News | 19.05.2026
Javier Rodriguez has been appointed Head of Downstream Sales for ViGo Group, bringing years of experience in heavy goods vehicle sales, gas markets and fleet transition. Having worked in the UK gas truck market for many years, Javier went on to co-found Next Gen, the UK business that was acquired by Vitol and merged with ViGo Bioenergy in 2023. After leading UK sales in recent years, Javier now steps into a group-level role overseeing downstream sales activity across ViGo’s European markets.
What will you be focused on as Head of Downstream Sales for ViGo Group?
My focus is on supporting customers across our downstream network and making it easier for fleet operators to adopt biomethane within their operations.
That means building strong customer relationships, aligning our sales teams across markets, and helping customers understand the commercial, operational and environmental factors involved in switching fuels.
You have spent much of your career in gas mobility. What first drew you to this part of the transport sector?
What drew me in was how tangible the sector is. You can stand in a yard, speak to a driver or fleet manager, and understand very quickly whether a solution is workable.
Heavy-duty transport is practical by nature: range, refuelling time, reliability and cost all matter every day. Biomethane made sense to me because it addressed those realities directly, while also helping customers move towards their sustainability targets.
What led you to switch from truck sales to the supply side?
Starting Next Gen came from seeing a very practical gap in the market. I had been selling gas trucks and could see genuine interest from fleet operators, but the infrastructure was not keeping pace. Customers were willing to consider the vehicles, but they needed confidence that they would be able to refuel reliably on the routes they actually operated.
We knew that if biomethane was going to grow as a transport fuel, the refuelling network had to grow with it. That was the basis of Next Gen: helping to build the infrastructure that would make the transition workable for customers.
How has the business evolved since becoming part of Vitol and ViGo?
The biggest change has been scale. Becoming part of ViGo under Vitol’s ownership gave the business access to deeper market expertise, stronger supply capabilities and a larger European platform.
For customers, the benefit is practical. They still work with people who understand road transport and the day-to-day realities of fleet operations, but now with the added resources and reach of a leading global energy company behind them.
What are customers asking you most often at the moment?
The questions are very practical: where can I refuel, what will it cost, how reliable is supply, and how does this compare with diesel or other alternatives over time?
Customers also want to understand sustainability, certification and what role bioLNG can play in their decarbonisation plans. Our role is to give clear answers, backed by operational experience rather than theory.
What does good customer support look like in this market?
It starts before the first truck is even on the road. Good support means understanding the customer’s routes, volumes, depot strategy and commercial priorities.

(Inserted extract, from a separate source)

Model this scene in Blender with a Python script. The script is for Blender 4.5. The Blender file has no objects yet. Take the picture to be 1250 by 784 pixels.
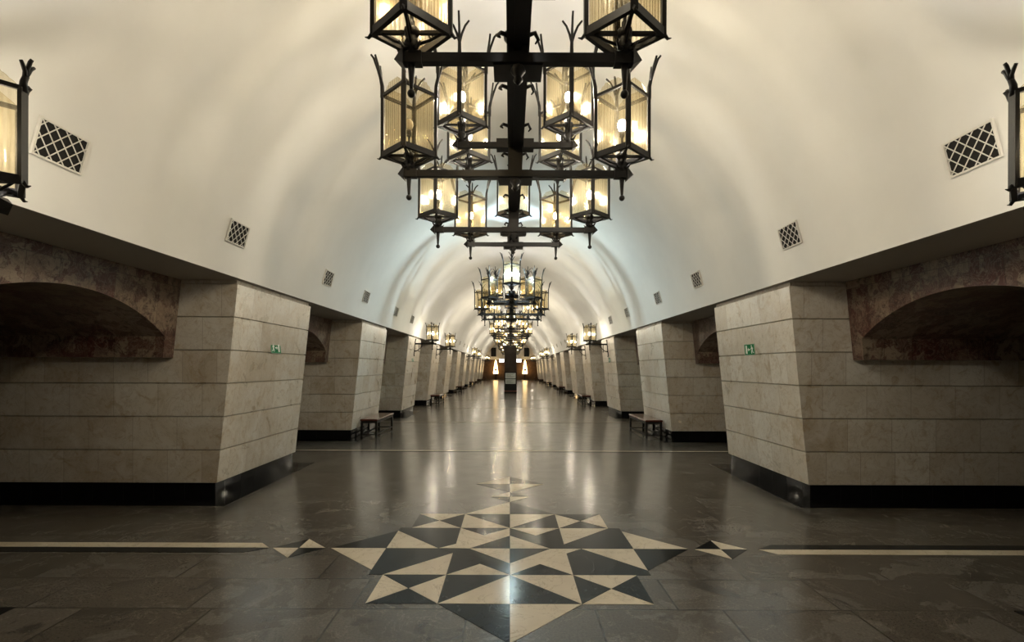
import bpy, math, random
from mathutils import Vector, Matrix
random.seed(7)
S = bpy.context.scene
C = S.collection
PI = math.pi

# ------------------------------------------------------------------ helpers
class MB:
    """collects shapes, build() links them as ONE mesh object"""
    def __init__(s): s.v = []; s.f = []; s.m = []; s.sm = []
    def add(s, vs, fs, mi=0, smooth=False):
        o = len(s.v); s.v += [tuple(v) for v in vs]
        for f in fs: s.f.append([i + o for i in f]); s.m.append(mi); s.sm.append(smooth)
    def box(s, x0, x1, y0, y1, z0, z1, mi=0):
        s.add([(x0,y0,z0),(x1,y0,z0),(x1,y1,z0),(x0,y1,z0),(x0,y0,z1),(x1,y0,z1),(x1,y1,z1),(x0,y1,z1)],
              [(0,3,2,1),(4,5,6,7),(0,1,5,4),(1,2,6,5),(2,3,7,6),(3,0,4,7)], mi)
    def bar(s, a, b, w, h=None, up=(0,0,1), mi=0):
        """square bar from a to b, width w (sideways) and h (along up)"""
        h = w if h is None else h
        a = Vector(a); b = Vector(b); d = (b - a).normalized(); u = Vector(up)
        if abs(d.dot(u)) > .98: u = Vector((1,0,0))
        r = d.cross(u).normalized(); u = r.cross(d).normalized()
        vs = []
        for p in (a, b):
            for i, j in ((-1,-1),(1,-1),(1,1),(-1,1)): vs.append(p + r*(i*w/2) + u*(j*h/2))
        s.add(vs, [(0,3,2,1),(4,5,6,7),(0,1,5,4),(1,2,6,5),(2,3,7,6),(3,0,4,7)], mi)
    def tube(s, pts, rad, n=6, mi=0, smooth=True, cap=True):
        pts = [Vector(p) for p in pts]
        if not hasattr(rad, '__len__'): rad = [rad]*len(pts)
        vs = []; fs = []; ref = None
        for i, p in enumerate(pts):
            d = (pts[min(i+1, len(pts)-1)] - pts[max(i-1, 0)]).normalized()
            if ref is None:
                ref = Vector((0,0,1)) if abs(d.z) < .9 else Vector((1,0,0))
            r = d.cross(ref).normalized(); u = r.cross(d).normalized(); ref = u
            for k in range(n):
                a = 2*PI*k/n; vs.append(p + (r*math.cos(a) + u*math.sin(a))*rad[i])
        for i in range(len(pts)-1):
            for k in range(n):
                fs.append((i*n+k, i*n+(k+1)%n, (i+1)*n+(k+1)%n, (i+1)*n+k))
        if cap:
            fs.append(tuple(range(n-1,-1,-1))); fs.append(tuple(range((len(pts)-1)*n, len(pts)*n)))
        s.add(vs, fs, mi, smooth)
    def lathe(s, prof, cx=0, cy=0, n=12, mi=0, smooth=True):
        s.tube([(cx,cy,z) for r, z in prof], [max(r,1e-4) for r, z in prof], n, mi, smooth)
    def ball(s, c, r, n=10, m=7, mi=0):
        s.lathe([(r*math.sin(PI*i/m), c[2]-r*math.cos(PI*i/m)) for i in range(m+1)], c[0], c[1], n, mi)
    def prism(s, poly, z0, z1, mi=0):
        n = len(poly)
        s.add([(x,y,z0) for x, y in poly] + [(x,y,z1) for x, y in poly],
              [tuple(range(n-1,-1,-1)), tuple(range(n,2*n))] + [(i,(i+1)%n,n+(i+1)%n,n+i) for i in range(n)], mi)
    def xf(s, M):
        s.v = [tuple(M @ Vector(v)) for v in s.v]; return s
    def mesh(s, name, mats):
        me = bpy.data.meshes.new(name); me.from_pydata(s.v, [], s.f); me.update()
        for m in (mats if isinstance(mats, (list, tuple)) else [mats]): me.materials.append(m)
        for p, mi, sm in zip(me.polygons, s.m, s.sm): p.material_index = mi; p.use_smooth = sm
        return me
    def build(s, name, mats, parent=None, loc=(0,0,0), rz=0):
        return link(name, s.mesh(name, mats), parent, loc, rz)

def link(name, data, parent=None, loc=(0,0,0), rz=0):
    o = bpy.data.objects.new(name, data); C.objects.link(o)
    o.location = loc; o.rotation_euler = (0,0,rz)
    if parent is not None: o.parent = parent
    return o
def tag(o, label=None, cat=None, group=None, kind=None):
    if label: o['label'] = label
    if cat: o['category'] = cat
    if group: o['group'] = group
    if kind: o['kind'] = kind
    return o
def thing(name, loc, rz=0): return link(name, None, None, loc, rz)
def copy_tree(o, parent=None):
    c = o.copy(); C.objects.link(c)
    if parent is not None: c.parent = parent
    for ch in list(o.children): copy_tree(ch, c)
    return c

# ------------------------------------------------------------------ materials
def mat(name):
    m = bpy.data.materials.new(name); m.use_nodes = True
    nt = m.node_tree; b = nt.nodes['Principled BSDF']
    return m, nt, b
def N(nt, t, **kw):
    n = nt.nodes.new('ShaderNode' + t)
    for k, v in kw.items(): setattr(n, k, v)
    return n
def L(nt, a, b): nt.links.new(a, b)
def rgb(c): return (c[0], c[1], c[2], 1)
def simple(name, col, rough=.5, metal=0, emit=None, es=0, coat=0):
    m, nt, b = mat(name)
    b.inputs['Base Color'].default_value = rgb(col); b.inputs['Roughness'].default_value = rough; b.inputs['Specular IOR Level'].default_value = .10
    b.inputs['Metallic'].default_value = metal; b.inputs['Coat Weight'].default_value = coat
    if emit: b.inputs['Emission Color'].default_value = rgb(emit); b.inputs['Emission Strength'].default_value = es
    return m
def ramp(nt, src, stops):
    r = N(nt, 'ValToRGB'); e = r.color_ramp.elements
    while len(e) < len(stops): e.new(.5)
    for x, (p, c) in zip(e, stops): x.position = p; x.color = rgb(c)
    L(nt, src, r.inputs[0]); return r.outputs[0]
def mixc(nt, fac, a, b, mode='MIX'):
    n = N(nt, 'Mix', data_type='RGBA', blend_type=mode)
    for s, v in ((n.inputs[0], fac), (n.inputs[6], a), (n.inputs[7], b)):
        if hasattr(v, 'links'): L(nt, v, s)
        else: s.default_value = v if isinstance(v, float) else rgb(v)
    return n.outputs[2]
def math_(nt, op, a, b=None):
    n = N(nt, 'Math', operation=op)
    for s, v in zip(n.inputs, (a, b)):
        if v is None: continue
        if hasattr(v, 'links'): L(nt, v, s)
        else: s.default_value = v
    return n.outputs[0]
def noise(nt, vec, scale, detail=4, rough=.55, dist=0):
    n = N(nt, 'TexNoise'); n.inputs['Scale'].default_value = scale; n.inputs['Detail'].default_value = detail
    n.inputs['Roughness'].default_value = rough; n.inputs['Distortion'].default_value = dist
    if vec is not None: L(nt, vec, n.inputs['Vector'])
    return n.outputs[0]
def coords(nt, rand=True):
    tc = N(nt, 'TexCoord'); v = tc.outputs['Object']
    if rand:
        oi = N(nt, 'ObjectInfo'); k = math_(nt, 'MULTIPLY', oi.outputs['Random'], 37.0)
        a = N(nt, 'VectorMath', operation='ADD'); L(nt, v, a.inputs[0]); L(nt, k, a.inputs[1])
        return tc, v, a.outputs[0]
    return tc, v, v
def face_uv(nt, tc, v, zoff, shift=None):
    """(along the wall, height) from object position and object-space normal"""
    sp = N(nt, 'SeparateXYZ'); L(nt, v, sp.inputs[0])
    sn = N(nt, 'SeparateXYZ'); L(nt, tc.outputs['Normal'], sn.inputs[0])
    st = math_(nt, 'GREATER_THAN', math_(nt, 'ABSOLUTE', sn.outputs[0]), .6)
    u = N(nt, 'Mix', data_type='FLOAT'); L(nt, st, u.inputs[0]); L(nt, sp.outputs[0], u.inputs[2]); L(nt, sp.outputs[1], u.inputs[3])
    uo = u.outputs[0]
    if shift is not None: uo = math_(nt, 'ADD', uo, shift)
    c = N(nt, 'CombineXYZ'); L(nt, uo, c.inputs[0]); L(nt, math_(nt, 'SUBTRACT', sp.outputs[2], zoff), c.inputs[1])
    return c.outputs[0]
def brick(nt, vec, w, h, mortar, off=.43, freq=2):
    b = N(nt, 'TexBrick'); b.offset = off; b.offset_frequency = freq; b.squash = .78; b.squash_frequency = 3
    for k, x in (('Scale',1.0),('Mortar Size',mortar),('Mortar Smooth',.1),('Bias',0.0),('Brick Width',w),('Row Height',h)):
        b.inputs[k].default_value = x
    b.inputs['Color1'].default_value = (0,0,0,1); b.inputs['Color2'].default_value = (1,1,1,1); b.inputs['Mortar'].default_value = (.5,.5,.5,1)
    L(nt, vec, b.inputs['Vector']); return b

def marble_mat():
    m, nt, b = mat('pale_marble')
    tc, v, vr = coords(nt)
    oi = N(nt, 'ObjectInfo')
    uv = face_uv(nt, tc, v, .222, math_(nt, 'MULTIPLY', oi.outputs['Random'], 9.0))
    br = brick(nt, uv, .56, .4217, .0035)
    base = ramp(nt, br.outputs['Color'], [(0,(.42,.355,.27)),(.35,(.57,.525,.45)),(.7,(.50,.45,.375)),(1,(.66,.63,.565))])
    n1 = noise(nt, vr, 2.6, 6, .6, .8)
    base = mixc(nt, ramp(nt, n1, [(.42,(0,0,0)),(.66,(.6,.6,.6))]), base, (.65,.63,.59))
    n2 = noise(nt, vr, 5.5, 7, .65, 1.6)
    base = mixc(nt, ramp(nt, n2, [(.52,(0,0,0)),(.66,(.6,.6,.6))]), base, (.36,.26,.15))
    n3 = noise(nt, vr, 3.1, 8, .7, 2.5)
    base = mixc(nt, ramp(nt, n3, [(.48,(0,0,0)),(.5,(.4,.4,.4)),(.52,(0,0,0))]), base, (.24,.18,.13))
    base = mixc(nt, math_(nt, 'MULTIPLY', br.outputs['Fac'], .6), base, (.22,.17,.12))
    L(nt, base, b.inputs['Base Color'])
    b.inputs['Roughness'].default_value = .28
    L(nt, math_(nt, 'ADD', math_(nt, 'MULTIPLY', n1, .2), .2), b.inputs['Roughness'])
    return m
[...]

It also means being honest about where bioLNG is the right fit and where it may not be. Once customers are operating, support becomes about reliability, communication and helping them optimise as their fleets grow.
Finally, what message would you give to fleet operators considering the switch?
Biomethane is a practical option for fleets that want to reduce emissions but still need their trucks to do the job they do today. I always tell customers to start with the reality of their operation: where the vehicles run, how far they travel, where they can refuel and what the numbers look like. For heavy-duty fleets, bioLNG can fit into those day-to-day patterns, while matching the practicalities of diesel (refuelling time, range, drive feel). ViGo’s role is to help customers work out where it makes sense, and then support them through the transition with confidence.